2つ目は、優良認定を受けている処分業者かを確認することです。これは通常の許可基準より厳しい条件を満たした処分業者に与えられる認定で、都道府県・政令市が審査して認定する優良産廃処理業者認定制度で定められています。法令や条例を守っているのはもちろん、事業内容に透明性があり、環境に配慮している事業者なので、安心して依頼できるでしょう。

3つ目は、マニフェスト発行がスムーズかどうかです。マニフェストとは、産業廃棄物の処分や運搬を依頼する際に発行する管理伝票で、正しく処理されているか確認する目的があります。マニフェストの不交付や虚偽記載などを行うと、排出事業者にも処分が下されるので、適切な手順に基づいてマニフェストを発行できるか確認しましょう。

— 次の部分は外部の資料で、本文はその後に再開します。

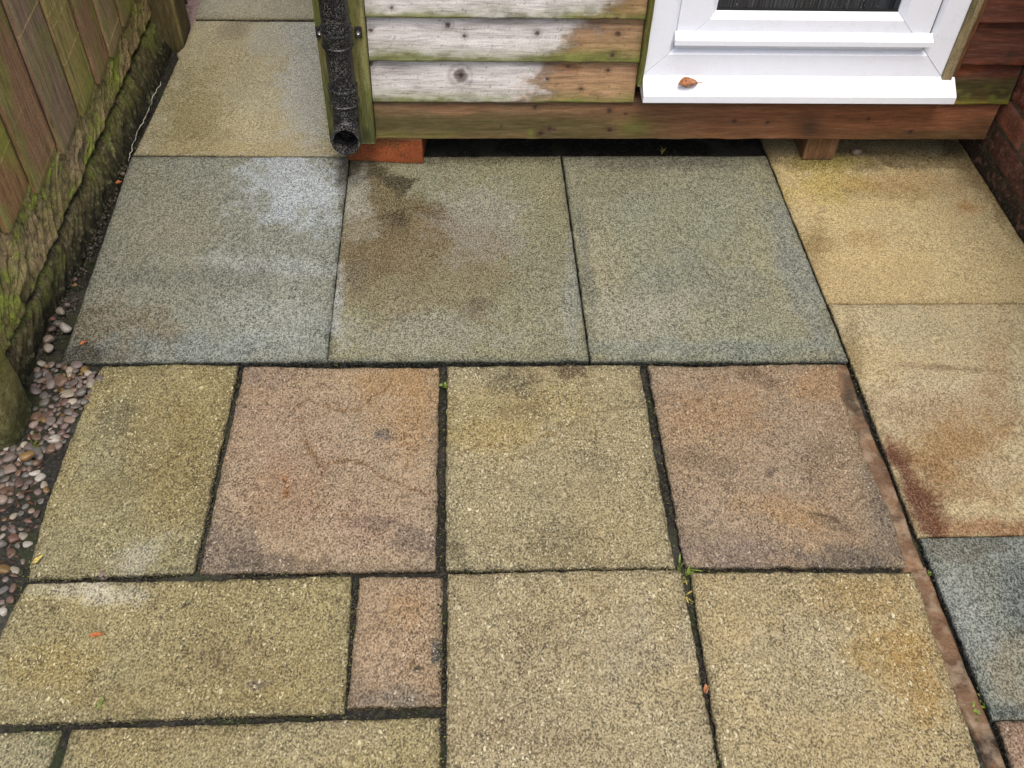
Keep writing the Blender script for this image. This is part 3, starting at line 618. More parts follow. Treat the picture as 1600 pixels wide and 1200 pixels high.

このとき、マニフェストの電子化に対応しているかどうかもあわせてチェックしておくのがおすすめです。登録・管理業務をスムーズに遂行できる他、記入漏れやミス防止に役立ちます。

廃アルカリは最終処分場で埋め立てされる?

廃アルカリは液体状かつ有害なので、そのままの状態で最終処分場で埋め立てされることはありません。
先述のように、処分の際は安全面や環境への影響を考慮した「焼却処理」「中和処理」「再資源化(リサイクル)」の3つの方法で行います。